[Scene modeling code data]
%%
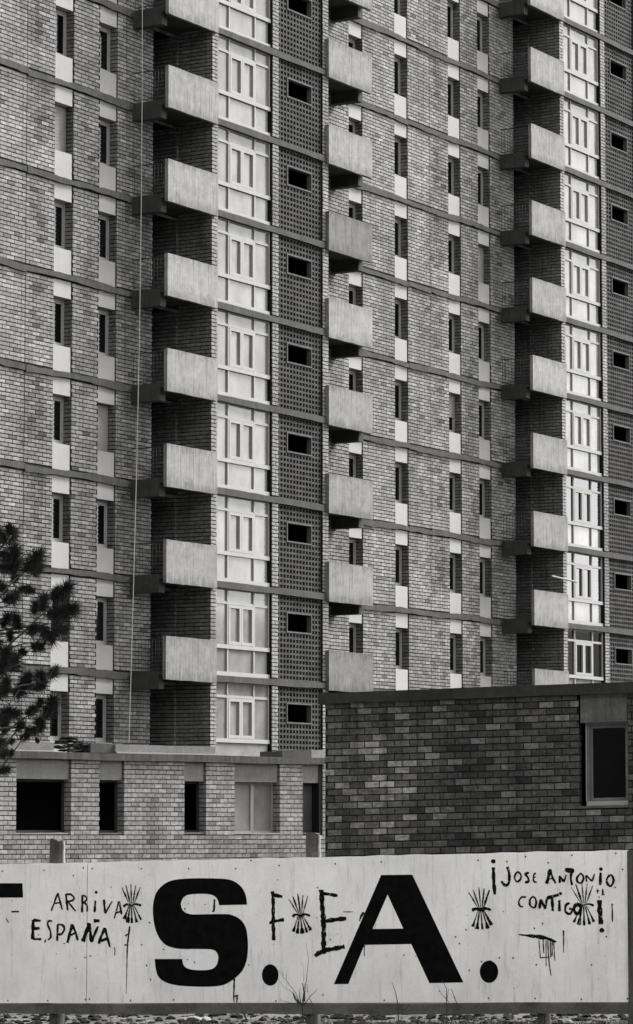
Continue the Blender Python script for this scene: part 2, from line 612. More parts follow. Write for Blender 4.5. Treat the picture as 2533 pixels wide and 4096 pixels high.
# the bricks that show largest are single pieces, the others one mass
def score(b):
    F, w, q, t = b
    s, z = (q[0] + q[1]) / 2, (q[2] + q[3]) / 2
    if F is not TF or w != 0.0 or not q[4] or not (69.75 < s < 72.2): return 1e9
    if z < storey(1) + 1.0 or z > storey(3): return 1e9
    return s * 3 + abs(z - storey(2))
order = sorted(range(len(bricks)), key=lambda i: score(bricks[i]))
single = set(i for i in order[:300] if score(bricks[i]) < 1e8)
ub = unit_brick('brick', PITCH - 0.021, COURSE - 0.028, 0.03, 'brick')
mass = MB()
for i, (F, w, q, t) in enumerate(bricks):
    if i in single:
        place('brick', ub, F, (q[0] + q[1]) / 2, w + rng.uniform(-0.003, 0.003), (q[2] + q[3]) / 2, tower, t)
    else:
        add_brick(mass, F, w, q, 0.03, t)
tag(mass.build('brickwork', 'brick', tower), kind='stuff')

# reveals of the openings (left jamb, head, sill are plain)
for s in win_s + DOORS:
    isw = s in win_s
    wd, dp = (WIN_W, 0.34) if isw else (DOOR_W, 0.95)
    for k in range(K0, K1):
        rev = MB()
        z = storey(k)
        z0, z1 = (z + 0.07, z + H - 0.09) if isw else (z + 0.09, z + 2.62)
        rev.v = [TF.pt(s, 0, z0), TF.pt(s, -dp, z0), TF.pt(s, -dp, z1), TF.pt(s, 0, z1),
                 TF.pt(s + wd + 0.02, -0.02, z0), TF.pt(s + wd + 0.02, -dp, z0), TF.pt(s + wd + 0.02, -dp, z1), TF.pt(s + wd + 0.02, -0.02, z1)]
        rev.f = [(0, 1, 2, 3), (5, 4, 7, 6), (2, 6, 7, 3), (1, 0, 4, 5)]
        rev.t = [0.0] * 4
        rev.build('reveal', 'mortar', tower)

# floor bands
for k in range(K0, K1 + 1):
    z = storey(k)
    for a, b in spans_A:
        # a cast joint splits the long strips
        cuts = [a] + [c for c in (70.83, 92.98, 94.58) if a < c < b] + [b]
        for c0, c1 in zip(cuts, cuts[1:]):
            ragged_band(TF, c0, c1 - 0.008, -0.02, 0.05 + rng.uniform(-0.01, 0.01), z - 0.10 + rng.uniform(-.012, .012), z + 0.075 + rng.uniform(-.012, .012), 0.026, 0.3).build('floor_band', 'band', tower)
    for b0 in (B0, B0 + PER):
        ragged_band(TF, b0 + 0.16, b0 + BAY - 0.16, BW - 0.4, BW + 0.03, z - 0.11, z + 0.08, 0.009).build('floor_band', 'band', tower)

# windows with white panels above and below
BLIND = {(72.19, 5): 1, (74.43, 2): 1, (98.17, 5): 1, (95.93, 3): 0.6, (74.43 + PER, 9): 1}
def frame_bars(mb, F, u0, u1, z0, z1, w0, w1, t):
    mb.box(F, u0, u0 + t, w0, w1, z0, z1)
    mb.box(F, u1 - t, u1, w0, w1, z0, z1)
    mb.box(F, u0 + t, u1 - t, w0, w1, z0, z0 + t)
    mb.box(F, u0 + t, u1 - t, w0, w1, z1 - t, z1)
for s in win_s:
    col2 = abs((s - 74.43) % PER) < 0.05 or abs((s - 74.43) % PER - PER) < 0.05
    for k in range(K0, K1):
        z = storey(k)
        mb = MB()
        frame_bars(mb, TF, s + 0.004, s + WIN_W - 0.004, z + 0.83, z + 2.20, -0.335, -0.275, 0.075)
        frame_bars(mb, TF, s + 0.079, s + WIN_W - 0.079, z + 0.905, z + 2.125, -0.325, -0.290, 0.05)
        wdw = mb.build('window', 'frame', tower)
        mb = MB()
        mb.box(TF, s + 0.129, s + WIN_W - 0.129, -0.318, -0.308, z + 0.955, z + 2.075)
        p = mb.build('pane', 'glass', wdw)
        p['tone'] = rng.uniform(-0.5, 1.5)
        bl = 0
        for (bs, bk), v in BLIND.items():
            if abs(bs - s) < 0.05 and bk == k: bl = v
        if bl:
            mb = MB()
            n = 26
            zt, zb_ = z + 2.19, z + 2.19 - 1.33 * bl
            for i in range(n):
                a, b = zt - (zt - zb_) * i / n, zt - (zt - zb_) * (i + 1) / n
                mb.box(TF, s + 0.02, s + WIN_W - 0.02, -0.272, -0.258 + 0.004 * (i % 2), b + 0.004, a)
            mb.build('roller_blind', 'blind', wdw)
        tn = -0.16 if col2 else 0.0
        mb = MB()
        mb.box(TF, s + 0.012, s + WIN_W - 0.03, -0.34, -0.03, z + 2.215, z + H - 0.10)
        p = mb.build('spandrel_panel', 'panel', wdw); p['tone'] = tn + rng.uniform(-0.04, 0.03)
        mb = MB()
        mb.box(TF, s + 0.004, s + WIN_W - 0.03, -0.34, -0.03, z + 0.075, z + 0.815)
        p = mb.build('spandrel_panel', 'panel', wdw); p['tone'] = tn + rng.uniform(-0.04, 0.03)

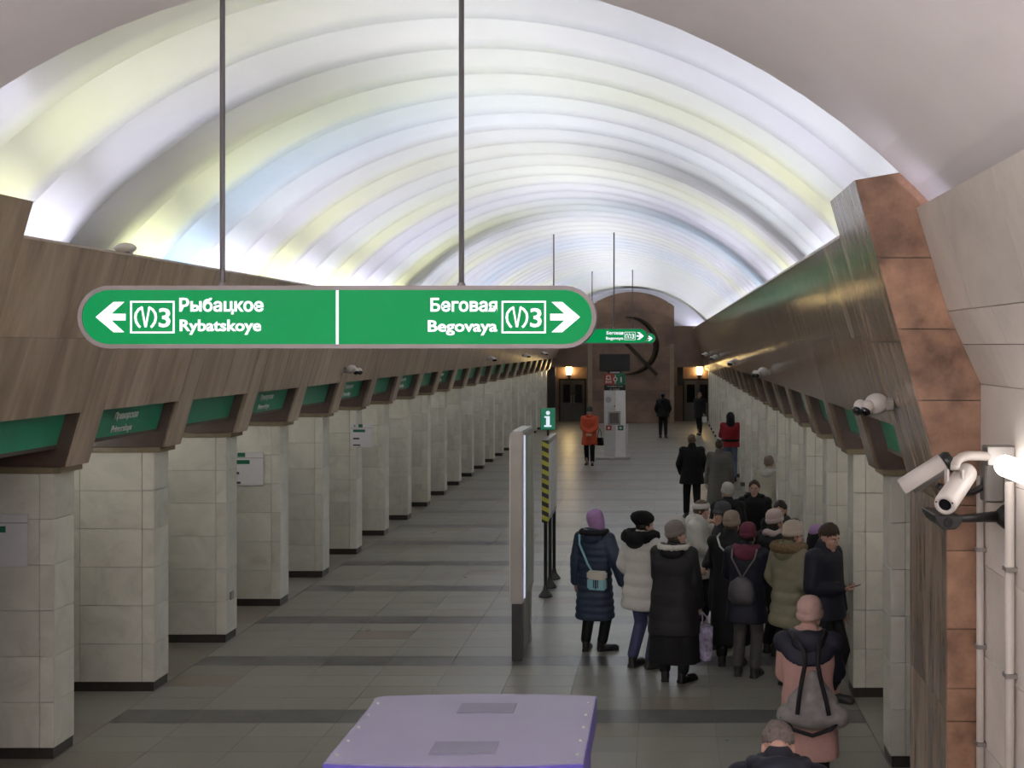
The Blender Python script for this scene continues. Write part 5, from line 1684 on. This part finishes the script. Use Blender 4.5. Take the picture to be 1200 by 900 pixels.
%%
Requirements -
In the listing above, find the line with "wd, dp = (WIN_W, 0.34)" and the line with "ragged_band(TF, b0 +". Output those two lines and every line between them, exactly as written.

Exercise output -
    wd, dp = (WIN_W, 0.34) if isw else (DOOR_W, 0.95)
    for k in range(K0, K1):
        rev = MB()
        z = storey(k)
        z0, z1 = (z + 0.07, z + H - 0.09) if isw else (z + 0.09, z + 2.62)
        rev.v = [TF.pt(s, 0, z0), TF.pt(s, -dp, z0), TF.pt(s, -dp, z1), TF.pt(s, 0, z1),
                 TF.pt(s + wd + 0.02, -0.02, z0), TF.pt(s + wd + 0.02, -dp, z0), TF.pt(s + wd + 0.02, -dp, z1), TF.pt(s + wd + 0.02, -0.02, z1)]
        rev.f = [(0, 1, 2, 3), (5, 4, 7, 6), (2, 6, 7, 3), (1, 0, 4, 5)]
        rev.t = [0.0] * 4
        rev.build('reveal', 'mortar', tower)

# floor bands
for k in range(K0, K1 + 1):
    z = storey(k)
    for a, b in spans_A:
        # a cast joint splits the long strips
        cuts = [a] + [c for c in (70.83, 92.98, 94.58) if a < c < b] + [b]
        for c0, c1 in zip(cuts, cuts[1:]):
            ragged_band(TF, c0, c1 - 0.008, -0.02, 0.05 + rng.uniform(-0.01, 0.01), z - 0.10 + rng.uniform(-.012, .012), z + 0.075 + rng.uniform(-.012, .012), 0.026, 0.3).build('floor_band', 'band', tower)
    for b0 in (B0, B0 + PER):
        ragged_band(TF, b0 + 0.16, b0 + BAY - 0.16, BW - 0.4, BW + 0.03, z - 0.11, z + 0.08, 0.009).build('floor_band', 'band', tower)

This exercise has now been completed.